** start Stored data **

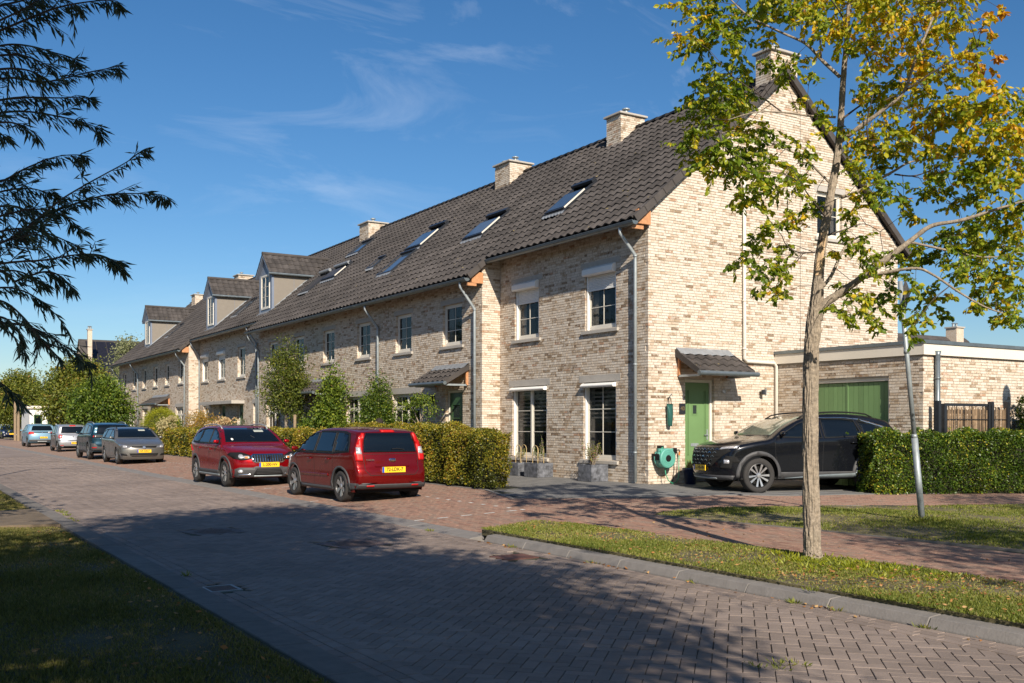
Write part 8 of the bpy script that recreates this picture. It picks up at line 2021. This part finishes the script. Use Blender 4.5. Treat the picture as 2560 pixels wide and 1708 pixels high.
BL = [(-1.2, 3.0, 6.4, 2.2, 1.8), (.6, 2.0, 6.2, 2.3, 1.7), (.9, 3.6, 7.2, 2.2, 1.4), (-.6, 1.0, 5.6, 2.2, 1.6), (1.6, 4.6, 7.4, 1.8, 1.1), (.2, 4.2, 8.2, 1.9, 1.0), (-2.6, 1.8, 5.6, 2.0, 1.6), (.5, .2, 4.8, 1.9, 1.2), (2.4, 5.8, 7.6, 1.3, .8), (1.4, 1.2, 5.4, 1.6, 1.1), (1.3, -.8, 6.2, 2.2, 1.3), (.6, -3.0, 6.2, 2.0, 1.4), (2.2, -.2, 6.3, 1.2, .9), (.2, -1.6, 4.6, 1.8, 1.1)]
Pc, Dc, Tc = crown(BL, 72000, .14, .4, .3, .15, outside)
leaves('crown', Pc, Dc, rng.uniform(.14, .26, len(Pc)), .36, Tc, LM_WIL, wt)
mb = MB()
for b in BL:
    a = Vector((-1.8, 2.85, 3.2+.25*(b[2]-5))); e = Vector(b[:3]); Q = [a, a.lerp(e, .5)+Vector((0, 0, .2)), e]
    if all(outside(np.array([tuple(q)]))[0] for q in Q): mb.tube(Q, [.07, .05, .02], 8)
mb.build('limbs', [BARK], wt)
tree('leafy tree behind the camera on the left verge, shading the grass', -4.2, -1.5, 5.0, [(-4.2, -1.5, 6, 2.6, 2.0), (-2.6, -2.4, 5.4, 2.0, 1.6), (-5.6, .2, 5.6, 2.0, 1.6), (-1.6, -1.0, 5.8, 1.8, 1.4), (-3.2, 1.2, 6.6, 1.8, 1.3)], 17000, .17, LM_WIL, .16, name='shade_tree', keep=outside, asp=.35)
tree('street tree beyond the right edge whose crown shades the brick path', 8.9, -1.2, 5.4, blobs_for(8.9, -1.2, 3.0, 7.2, 2.2, 14), 8000, .10, LM_FORE, .11, keep=outside, name='shade_tree', tone0=.4)
for i_, (x_, y_) in enumerate(((-2.6, 14.5), (-2.8, 23.5), (-2.4, 33.0), (-2.7, 43.0), (-2.5, 54.0))):
    tree(['first', 'second', 'third', 'fourth', 'fifth'][i_]+' of the row of street trees left of the road, outside the picture', x_, y_, 5.4, blobs_for(x_, y_, 2.4, 7.6, 2.4, 14), 7000, .22, LM_C, .12, keep=outside, name='street_tree', tone0=.4)
tree('second street tree far beyond the right edge', 15.5, 2.0, 5.4, blobs_for(15.5, 2.0, 3.2, 7.0, 1.9, 12), 5000, .10, LM_FORE, .11, keep=outside, name='shade_tree', tone0=.4)
print('tris', sum(len(o.data.polygons) for o in bpy.data.objects if o.type == 'MESH'), 'objects', len(bpy.data.objects))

** end Stored data **

Reproduce each line exactly as it appears, omitting the pictures.

Write part 8 of the bpy script that recreates this picture. It picks up at line 2021. This part finishes the script. Use Blender 4.5. Treat the picture as 2560 pixels wide and 1708 pixels high.
BL = [(-1.2, 3.0, 6.4, 2.2, 1.8), (.6, 2.0, 6.2, 2.3, 1.7), (.9, 3.6, 7.2, 2.2, 1.4), (-.6, 1.0, 5.6, 2.2, 1.6), (1.6, 4.6, 7.4, 1.8, 1.1), (.2, 4.2, 8.2, 1.9, 1.0), (-2.6, 1.8, 5.6, 2.0, 1.6), (.5, .2, 4.8, 1.9, 1.2), (2.4, 5.8, 7.6, 1.3, .8), (1.4, 1.2, 5.4, 1.6, 1.1), (1.3, -.8, 6.2, 2.2, 1.3), (.6, -3.0, 6.2, 2.0, 1.4), (2.2, -.2, 6.3, 1.2, .9), (.2, -1.6, 4.6, 1.8, 1.1)]
Pc, Dc, Tc = crown(BL, 72000, .14, .4, .3, .15, outside)
leaves('crown', Pc, Dc, rng.uniform(.14, .26, len(Pc)), .36, Tc, LM_WIL, wt)
mb = MB()
for b in BL:
    a = Vector((-1.8, 2.85, 3.2+.25*(b[2]-5))); e = Vector(b[:3]); Q = [a, a.lerp(e, .5)+Vector((0, 0, .2)), e]
    if all(outside(np.array([tuple(q)]))[0] for q in Q): mb.tube(Q, [.07, .05, .02], 8)
mb.build('limbs', [BARK], wt)
tree('leafy tree behind the camera on the left verge, shading the grass', -4.2, -1.5, 5.0, [(-4.2, -1.5, 6, 2.6, 2.0), (-2.6, -2.4, 5.4, 2.0, 1.6), (-5.6, .2, 5.6, 2.0, 1.6), (-1.6, -1.0, 5.8, 1.8, 1.4), (-3.2, 1.2, 6.6, 1.8, 1.3)], 17000, .17, LM_WIL, .16, name='shade_tree', keep=outside, asp=.35)
tree('street tree beyond the right edge whose crown shades the brick path', 8.9, -1.2, 5.4, blobs_for(8.9, -1.2, 3.0, 7.2, 2.2, 14), 8000, .10, LM_FORE, .11, keep=outside, name='shade_tree', tone0=.4)
for i_, (x_, y_) in enumerate(((-2.6, 14.5), (-2.8, 23.5), (-2.4, 33.0), (-2.7, 43.0), (-2.5, 54.0))):
    tree(['first', 'second', 'third', 'fourth', 'fifth'][i_]+' of the row of street trees left of the road, outside the picture', x_, y_, 5.4, blobs_for(x_, y_, 2.4, 7.6, 2.4, 14), 7000, .22, LM_C, .12, keep=outside, name='street_tree', tone0=.4)
tree('second street tree far beyond the right edge', 15.5, 2.0, 5.4, blobs_for(15.5, 2.0, 3.2, 7.0, 1.9, 12), 5000, .10, LM_FORE, .11, keep=outside, name='shade_tree', tone0=.4)
print('tris', sum(len(o.data.polygons) for o in bpy.data.objects if o.type == 'MESH'), 'objects', len(bpy.data.objects))